Considérons la relation
\[
\alpha_1\boldsymbol{v}_1+\cdots+\alpha_{k+1}\boldsymbol{v}_{k+1}=\boldsymbol{0}\,.
\]
Comme avant, agissons de deux manière sur cette relation:
-
En multipliant par \(A\) des deux côtés,
\[ \alpha_1\lambda_1\boldsymbol{v}_1+\cdots +\alpha_{k+1}\lambda_{k+1}\boldsymbol{v}_{k+1}=\boldsymbol{0}\,. \]
-
En multipliant par \(\lambda_{k+1}\) des deux côtés,
\[ \alpha_1\lambda_{k+1}\boldsymbol{v}_1+\cdots+\alpha_{k+1}\lambda_{k+1}\boldsymbol{v}_{k+1}=\boldsymbol{0}\,. \]
En faisant la différence de ces deux expressions, le terme
\(\alpha_{k+1}\lambda_{k+1}\boldsymbol{v}_{k+1}\) disparaît,
et il reste
\[
\alpha_1(\lambda_1-\lambda_{k+1})\boldsymbol{v}_1+\cdots+\alpha_{k}(\lambda_k-\lambda_{k+1})\boldsymbol{v}_k=
\boldsymbol{0}\,,
\]
et comme l'hypothèse d'induction garantit que
\(\{\boldsymbol{v}_1,\dots,\boldsymbol{v}_k\}\) est libre,
tous les coefficients de cette combinaison linéaire sont nuls:
\[
\alpha_1(\lambda_1-\lambda_{k+1})=0\,,\qquad \cdots,\qquad
\alpha_{k}(\lambda_k-\lambda_{k+1})=0\,.
\]
Mais \(\lambda_{k+1}\) est distinct de toutes les autres valeurs propres:
\(\lambda_j-\lambda_{k+1}\neq 0\).

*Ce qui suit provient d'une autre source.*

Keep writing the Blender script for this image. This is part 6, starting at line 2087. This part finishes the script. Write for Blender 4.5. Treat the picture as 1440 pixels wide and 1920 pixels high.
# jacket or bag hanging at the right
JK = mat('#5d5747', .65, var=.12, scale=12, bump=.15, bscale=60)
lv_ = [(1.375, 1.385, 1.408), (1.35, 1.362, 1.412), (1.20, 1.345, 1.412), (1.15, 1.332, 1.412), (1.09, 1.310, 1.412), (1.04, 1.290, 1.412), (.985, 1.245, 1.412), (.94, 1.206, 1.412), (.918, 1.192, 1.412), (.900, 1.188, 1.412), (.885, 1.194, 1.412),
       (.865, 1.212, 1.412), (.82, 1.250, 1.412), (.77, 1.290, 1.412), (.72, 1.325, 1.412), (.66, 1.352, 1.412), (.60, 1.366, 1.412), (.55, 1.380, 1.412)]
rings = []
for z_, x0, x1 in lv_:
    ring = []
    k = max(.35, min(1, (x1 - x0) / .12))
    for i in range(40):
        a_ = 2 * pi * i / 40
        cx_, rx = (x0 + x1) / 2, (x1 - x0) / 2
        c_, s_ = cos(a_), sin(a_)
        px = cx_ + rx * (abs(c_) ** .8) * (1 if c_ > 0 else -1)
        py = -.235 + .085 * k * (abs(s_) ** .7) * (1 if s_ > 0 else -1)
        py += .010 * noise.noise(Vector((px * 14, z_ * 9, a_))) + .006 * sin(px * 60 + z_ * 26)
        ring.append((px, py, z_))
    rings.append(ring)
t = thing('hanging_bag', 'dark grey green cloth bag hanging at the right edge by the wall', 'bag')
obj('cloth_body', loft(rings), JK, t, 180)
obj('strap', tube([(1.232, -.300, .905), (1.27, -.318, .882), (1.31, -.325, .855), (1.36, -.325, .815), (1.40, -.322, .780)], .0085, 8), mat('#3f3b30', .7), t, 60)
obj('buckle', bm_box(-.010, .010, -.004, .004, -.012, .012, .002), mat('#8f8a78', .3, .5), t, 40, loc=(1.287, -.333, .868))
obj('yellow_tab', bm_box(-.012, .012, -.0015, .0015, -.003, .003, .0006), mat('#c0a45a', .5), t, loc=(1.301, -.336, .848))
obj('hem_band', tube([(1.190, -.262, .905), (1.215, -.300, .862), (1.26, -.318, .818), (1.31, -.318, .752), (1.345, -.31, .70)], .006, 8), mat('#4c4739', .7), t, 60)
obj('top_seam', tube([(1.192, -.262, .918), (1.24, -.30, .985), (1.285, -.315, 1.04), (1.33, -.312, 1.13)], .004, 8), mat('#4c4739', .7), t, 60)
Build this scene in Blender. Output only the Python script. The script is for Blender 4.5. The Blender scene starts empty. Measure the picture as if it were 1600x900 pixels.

De là, on tire que
\(\alpha_1=0,\dots,\alpha_k=0\).
En réinjectant ces zéros dans la relation de départ, elle devient
\[ \alpha_{k+1}\boldsymbol{v}_{k+1}=\boldsymbol{0}\,.
\]
Comme \(\boldsymbol{v}_{k+1}\neq \boldsymbol{0}\), on conclut que \(\alpha_{k+1}\) est nul
comme les autres, et donc
que la famille \(\{\boldsymbol{v}_1,\cdots,\boldsymbol{v}_{k+1}\}\) est libre.